→ Short problem
Each line in the entries below that holds the string "from" is to be listed.

— start of Provided data —

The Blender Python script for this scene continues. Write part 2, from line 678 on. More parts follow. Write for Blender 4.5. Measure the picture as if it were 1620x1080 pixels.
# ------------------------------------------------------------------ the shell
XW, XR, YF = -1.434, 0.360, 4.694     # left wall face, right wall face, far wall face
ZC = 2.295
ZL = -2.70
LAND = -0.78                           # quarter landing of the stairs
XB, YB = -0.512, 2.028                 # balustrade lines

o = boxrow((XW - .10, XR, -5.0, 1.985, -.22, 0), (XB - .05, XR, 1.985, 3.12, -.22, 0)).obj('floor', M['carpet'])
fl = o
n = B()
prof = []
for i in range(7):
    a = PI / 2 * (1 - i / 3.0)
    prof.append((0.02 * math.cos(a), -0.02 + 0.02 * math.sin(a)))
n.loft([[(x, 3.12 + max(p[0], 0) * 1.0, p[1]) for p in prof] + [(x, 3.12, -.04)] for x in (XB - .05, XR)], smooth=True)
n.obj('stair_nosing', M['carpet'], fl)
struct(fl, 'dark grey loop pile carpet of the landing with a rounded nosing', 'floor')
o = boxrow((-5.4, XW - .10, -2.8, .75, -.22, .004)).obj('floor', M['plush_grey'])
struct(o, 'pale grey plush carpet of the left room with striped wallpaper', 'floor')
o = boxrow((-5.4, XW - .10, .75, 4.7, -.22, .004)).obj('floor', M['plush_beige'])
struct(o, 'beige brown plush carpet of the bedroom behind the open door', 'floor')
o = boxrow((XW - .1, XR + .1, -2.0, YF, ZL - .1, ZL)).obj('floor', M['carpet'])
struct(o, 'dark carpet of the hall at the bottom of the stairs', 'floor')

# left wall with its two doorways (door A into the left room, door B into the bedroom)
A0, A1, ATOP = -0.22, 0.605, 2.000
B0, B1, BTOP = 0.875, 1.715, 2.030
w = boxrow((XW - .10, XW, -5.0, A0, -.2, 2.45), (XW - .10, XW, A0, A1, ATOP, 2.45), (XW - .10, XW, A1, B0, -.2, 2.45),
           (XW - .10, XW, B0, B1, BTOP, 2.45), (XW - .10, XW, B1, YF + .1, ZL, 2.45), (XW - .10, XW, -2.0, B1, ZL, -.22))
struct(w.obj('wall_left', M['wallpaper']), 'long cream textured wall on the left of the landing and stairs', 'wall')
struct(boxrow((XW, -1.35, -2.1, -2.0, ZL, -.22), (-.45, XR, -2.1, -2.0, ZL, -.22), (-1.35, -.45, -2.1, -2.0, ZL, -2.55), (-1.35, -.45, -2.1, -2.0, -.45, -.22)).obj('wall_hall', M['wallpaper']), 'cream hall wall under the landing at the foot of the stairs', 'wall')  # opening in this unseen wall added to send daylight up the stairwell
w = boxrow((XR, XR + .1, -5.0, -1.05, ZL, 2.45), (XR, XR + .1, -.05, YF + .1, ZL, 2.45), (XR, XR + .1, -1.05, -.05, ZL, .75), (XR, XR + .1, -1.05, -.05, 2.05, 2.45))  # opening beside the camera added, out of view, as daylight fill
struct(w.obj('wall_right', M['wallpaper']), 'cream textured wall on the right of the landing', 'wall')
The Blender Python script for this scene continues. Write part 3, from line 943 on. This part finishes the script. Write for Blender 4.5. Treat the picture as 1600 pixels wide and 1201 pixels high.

— end of Provided data —

→ The answer
The Blender Python script for this scene continues. Write part 2, from line 678 on. More parts follow. Write for Blender 4.5. Measure the picture as if it were 1620x1080 pixels.
The Blender Python script for this scene continues. Write part 3, from line 943 on. This part finishes the script. Write for Blender 4.5. Treat the picture as 1600 pixels wide and 1201 pixels high.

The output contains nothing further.